Benito Lorenzi à l’Inter, c’est l’inverse : un physique anodin mais une volonté hors norme et des méthodes borderlines (on l’appelait Veleno, le poison). Il était le patron du vestiaire de l’Inter et a pourri la vie à ceux qui pouvaient le concurrencer. L’oriundo Angelillo en a souffert à ses débuts.
Je ne connaissais pas le stadio Filadelfia.
Tu penses qu’Émile Bongiorni aurait pu s’imposer au sein du Toro ?
Il avait été recruté pour succéder au vieillissant Gabetto, on peut penser qu’il aurait su s’imposer. Difficile de se prononcer sans savoir ce qu’aurait été le recrutement du Torino les années suivantes s’il n’y avait pas eu Superga car Ferruccio Novo s’appliquait à toujours renforcer l’équipe à petites touches.
Si on met de côté les cas particulier de René Petit et Roger Courtois, formés à l’étranger, je me demande qui battra les 8 saisons à l’étranger de Bonifaci. Faut certainement regarder après l’arrêt Bosman.
Même Six fait pâle figure!
Je ne connaissais pas ce Bonifaci, merci – je vais relire, d’ailleurs
Le cas de Bonifaci est révélateur des erreurs que l’on trouve sur le net. On y voit souvent le sacre 54 avec l’Inter, alors qu’il n’a pas joué de la saison ou des embrouilles avec la Fédération française qui auraient causé sa suspension d’un an. C’est ce que je croyais au départ.
En tout cas je te réitère mes remerciements : c’est neuf, bien que le nom (mais rien de plus) me disait bien quelque chose quand même.
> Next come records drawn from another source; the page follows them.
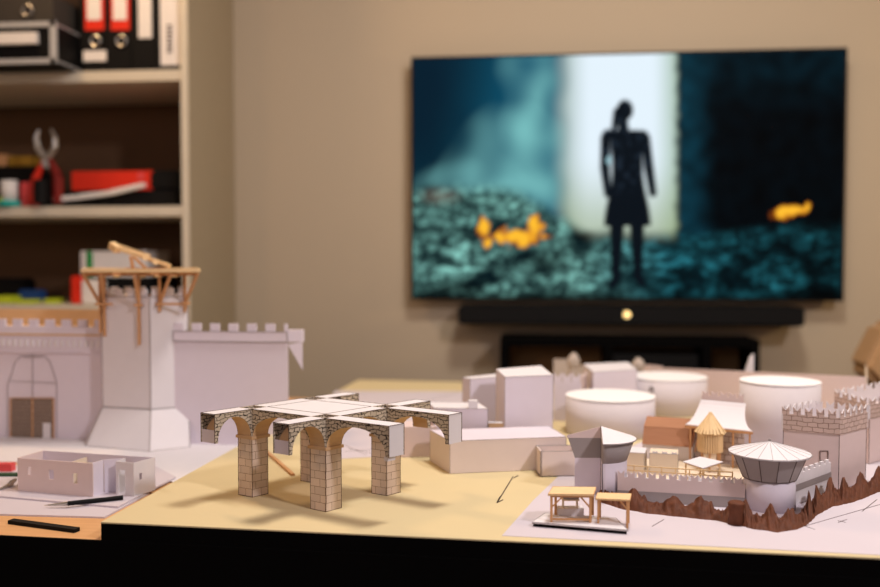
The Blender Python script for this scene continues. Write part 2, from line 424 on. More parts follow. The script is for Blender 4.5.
for a, b in (((33, 354), (33, 398)), ((9, 381), (56, 383)), ((24, 357), (43, 357))): mb.beam(on_wall(*a), on_wall(*b), .0007, .0008)
mb.build('drawn_arch', 'grey', cw)
# walkway behind
bk0, bk1 = wl0 - nW * .15, wl1 - nW * .15
zb = H(bk1, 310)
MB().slab(bk0, bk1, [(0, CZ), (Lw, CZ), (Lw, zb), (0, zb)], .004).build('back_wall', 'kraft', cw)
MB().prism([wl0 - nW * .006, wl1 - nW * .006, bk1, bk0], zt - .012, zt - .009).build('walkway', 'kraft', cw)
# tower
tc_ = G(149.6, 451, CZ)
tA = G(149.6, 451.5, CZ); tL = G(86, 446, CZ); tR = G(190, 447, CZ)
back = Vector((VH.x, VH.y)) * .12
bp_ = [tA, tR, tR * 1.07, tL * 1.07, tL]
sh_c = GD(149.3, 1.533); sh_l = GD(101, 1.56); sh_r = GD(187.5, 1.565)
sk_r, sk_l = sh_r * 1.065, sh_l * 1.065
tp_ = [sh_c, sh_r, sk_r, sk_l, sh_l]
zf = H(sh_c, 409.5); zs = H(sh_c, 297)
tw = thing('castle_tower', 'lilac-white paper tower with sloped foot carrying a wooden hoarding', 'castle model', V3((tA + back * .5), CZ))
MB().solid([V3(p, CZ) for p in bp_], [V3(p, zf) for p in tp_]).outline(.0014).build('sloped_foot', ['white', 'grey'], tw)
MB().prism(tp_, zf, zs).outline(.0014).build('shaft', ['white', 'grey'], tw)
for a, b in ((sh_l, sh_c), (sh_c, sh_r), (sh_r, sk_r), (sk_r, sk_l), (sk_l, sh_l)):
    L = dist(a, b)
    MB().slab(a, b, merlons(L, zs, zs + .001, .013, .0245, .013, start=.004), .003).build('battlement', 'white', tw)
# hoarding platform
zp = zs + .030
hA = GD(149, 1.475); hc = (sh_l + sh_r) / 2 + back * .4
PF = [GD(82, 1.50), GD(199, 1.50), GD(196, 1.70), GD(88, 1.70)]
zp = H(PF[0], 272)
ho = thing('wooden_hoarding', 'balsa wood fighting platform on struts around the castle tower top', 'platform', V3(hc, zs))
mb = MB()
for i in range(4): mb.beam(V3(PF[i], zp + .0025), V3(PF[(i + 1) % 4], zp + .0025), .005, .005)
mb.build('rim', 'balsa', ho)
mb = MB(); N = 15
for i in range(N):
    if i in (4, 9): continue
    f = (i + .5) / N
    a = PF[0].lerp(PF[1], f); b = PF[3].lerp(PF[2], f)
    mb.beam(V3(a, zp - .0005), V3(b, zp - .0005), .0095, .0016)
mb.build('planking', 'balsa', ho)
mb = MB()
for f in (.18, .30, .52, .66, .80):
    a = PF[0].lerp(PF[1], f); b = PF[3].lerp(PF[2], f - .05)
    mb.beam(V3(a.lerp(b, .05), zp - .008), V3(a.lerp(b, .75), zp - .008), .010, .002)
mb.build('hanging_boards', 'balsa', ho)
mb = MB()
for f in (.12, .38, .62, .88):
    a = PF[0].lerp(PF[3], f); b = PF[1].lerp(PF[2], f); mb.beam(V3(a, zp - .004), V3(b, zp - .004), .004, .005)
mb.build('joists', 'balsa2', ho)
for (fx, foot, pyb, pyh) in ((82.5, 101, 333, 304), (101, 104, 336, 304), (134, 139, 345, 305), (171, 158, 312, 304), (198, 184, 312, 303)):
    t0 = GD(fx, 1.502)
    wall = sh_l.lerp(sh_c, (foot - 101) / 48) if foot < 149 else sh_c.lerp(sh_r, (foot - 149) / 38.5)
    w2 = wall + (t0 - wall).normalized() * .004
    mb = MB(); z1 = H(w2, pyh)
    mb.beam(V3(w2, H(w2, pyb)), V3(w2, zp - .002), .0042, .0042)
    mb.beam(V3(t0 , zp - .002), V3(w2, z1), .0042, .0042)
    mb.beam(V3(w2 + (w2 - wall) * 1.5, z1), V3(w2 - (w2 - wall) * .0 , z1), .014, .004)
    mb.build('strut', 'balsa2', ho)
for pts in (((96, 112)), ((155, 188))):
    a = GD(pts[0], 1.535); b = GD(pts[1], 1.535); z = H(a, 304)
    MB().beam(V3(a, z), V3(b, z), .004, .004).build('tie_beam', 'balsa2', ho)
# catapult on the platform
zc = zp + .0005
cc = GD(141, 1.58)
ct = thing('catapult', 'tiny wooden catapult tilted on top of the hoarding', 'catapult', V3(cc, zc))
r2 = Vector((VR.x, VR.y)); f2 = Vector((VH.x, VH.y))
def cl(px, py, D): p = GD(px, D); return V3(p, H(p, py))
mb = MB(); mb.beam(cl(113, 247, 1.58), cl(170, 266, 1.56), .007, .006); mb.beam(cl(118, 246, 1.60), cl(150, 257, 1.60), .004, .008); mb.build('throwing_arm', 'balsa', ct)
mb = MB()
for D in (1.555, 1.605): mb.beam(V3(GD(126, D), zc + .003), V3(GD(166, D), zc + .003), .004, .005)
for D in (1.555, 1.605):
    mb.beam(V3(GD(133, D), zc + .005), cl(131, 256, D), .005, .004); mb.beam(V3(GD(146, D), zc + .005), cl(134, 257, D), .004, .004)
mb.beam(V3(GD(133, 1.55), zc + .012), V3(GD(133, 1.61), zc + .012), .004, .004)
mb.build('frame', 'balsa2', ct)
mb = MB(); mb.tube(cl(146, 257, 1.55), cl(146, 257, 1.61), .006, n=12); mb.tube(cl(156, 262, 1.55), cl(156, 262, 1.61), .005, n=12)
mb.build('windlass', 'balsa', ct)
mb = MB(); mb.beam(cl(112, 245, 1.585), cl(118, 250, 1.575), .012, .012); mb.build('sling_cup', 'balsa', ct)
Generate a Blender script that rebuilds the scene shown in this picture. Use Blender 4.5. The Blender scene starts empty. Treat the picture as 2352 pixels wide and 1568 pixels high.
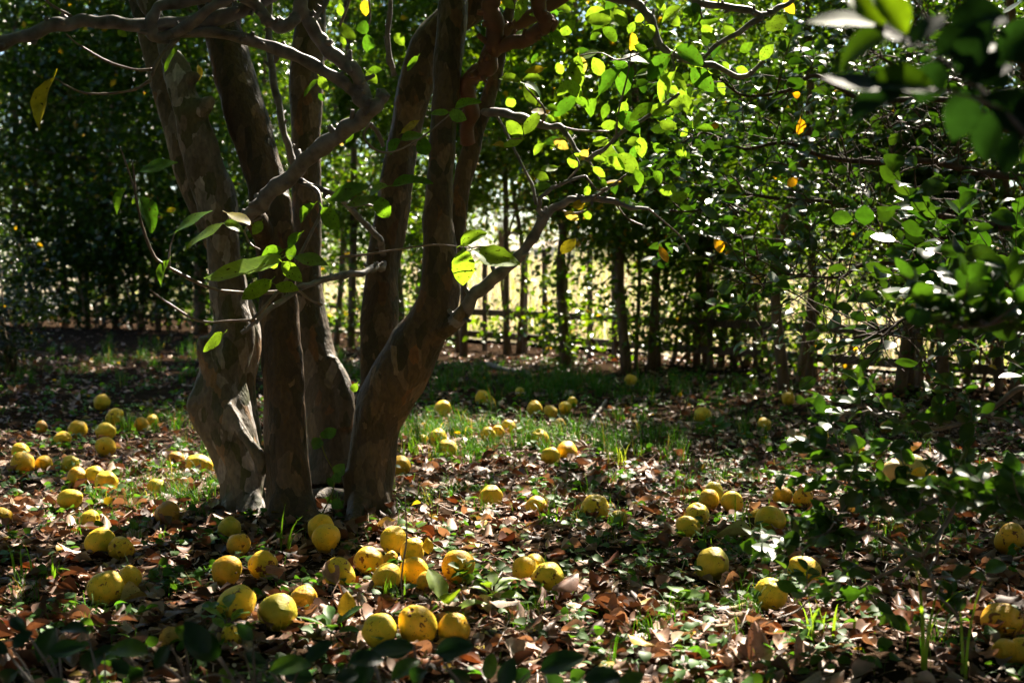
import bpy, math, random
import numpy as np
from mathutils import Vector, Matrix, noise

random.seed(7)
rng = np.random.default_rng(11)
S = bpy.context.scene
C = S.collection

# ------------------------------------------------------------------ camera
CAM_H = 0.95
F = 2940.0                       # focal length in units of a 2352 px wide picture
CX, CY = 1176.0, 784.0
HOR = 615.6
PITCH = math.atan((CY - HOR) / F)
cam_d = bpy.data.cameras.new('camera')
cam_d.sensor_width = 36.0
cam_d.lens = 36.0 * F / 2352.0
cam_d.clip_start = 0.05
cam_d.clip_end = 2000.0
cam_d.dof.use_dof = True
cam_d.dof.focus_distance = 4.4
cam_d.dof.aperture_fstop = 3.5
cam_d.dof.aperture_blades = 9
cam = bpy.data.objects.new('camera', cam_d)
C.objects.link(cam)
cam.location = (0, 0, CAM_H)
cam.rotation_euler = (math.pi / 2 - PITCH, 0, 0)
S.camera = cam

# ------------------------------------------------------------------ sky, sun, exposure
SUN_AZ = math.radians(22.0)      # to the right of the view direction, behind the tree
SUN_EL = math.radians(44.0)
W = bpy.data.worlds.new('World')
S.world = W
W.use_nodes = True
wn = W.node_tree.nodes
wl = W.node_tree.links
sky = wn.new('ShaderNodeTexSky')
sky.sky_type = 'NISHITA'
sky.sun_disc = False
sky.sun_elevation = SUN_EL
sky.sun_rotation = SUN_AZ
sky.air_density = 1.0
sky.dust_density = 0.2
sky.ozone_density = 1.0
bg = wn['Background']
bg.inputs['Strength'].default_value = 0.05
wl.new(sky.outputs['Color'], bg.inputs['Color'])

sun_d = bpy.data.lights.new('sun', 'SUN')
sun_d.energy = 5.0
sun_d.angle = math.radians(0.53)
sun_d.color = (1.0, 0.89, 0.74)
sun = bpy.data.objects.new('sun', sun_d)
C.objects.link(sun)
to_sun = Vector((math.sin(SUN_AZ) * math.cos(SUN_EL), math.cos(SUN_AZ) * math.cos(SUN_EL), math.sin(SUN_EL)))
sun.rotation_euler = to_sun.to_track_quat('Z', 'Y').to_euler()
sun.location = to_sun * 60

S.view_settings.view_transform = 'Standard'
S.view_settings.look = 'None'
S.view_settings.exposure = 2.3
S.view_settings.gamma = 1.0
S.view_settings.use_curve_mapping = False
S.render.engine = 'CYCLES'
S.cycles.use_denoising = True
S.cycles.denoiser = 'OPENIMAGEDENOISE'
S.cycles.max_bounces = 5
S.cycles.diffuse_bounces = 1
S.cycles.glossy_bounces = 2
S.cycles.transmission_bounces = 2
S.cycles.transparent_max_bounces = 4
S.cycles.sample_clamp_indirect = 4.0
S.cycles.sample_clamp_direct = 0.0
S.cycles.use_adaptive_sampling = True
S.cycles.adaptive_threshold = 0.03
S.cycles.caustics_reflective = False
S.cycles.caustics_refractive = False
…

J’entrevois tout de même un Français pré-Bosman qui aura plus longtemps bourlingué que lui : Jacques Fatton..et je le connais grâce à toi! 🙂
Et même un autre que tu évoquais d’ailleurs : Nyers!
Nyers dont je n’aurais jamais soupçonné qu’il naquît en France, on en apprend tous les jours..
Fatton est né en France mais c’est une gloire suisse. J’ignore l’âge de son arrivée là-bas. Nyers, né en Lorraine.
Les rapports de Giulio Andreotti avec la mafia, vérités ou mensonges ?
Il n’y a plus trop de doutes, ils ont été établis à la suite du témoignage de repentis, dont celui de Buscetta (si ce n’est pas déjà fait, il faut regarder le Traitre de Marco Bellocchio).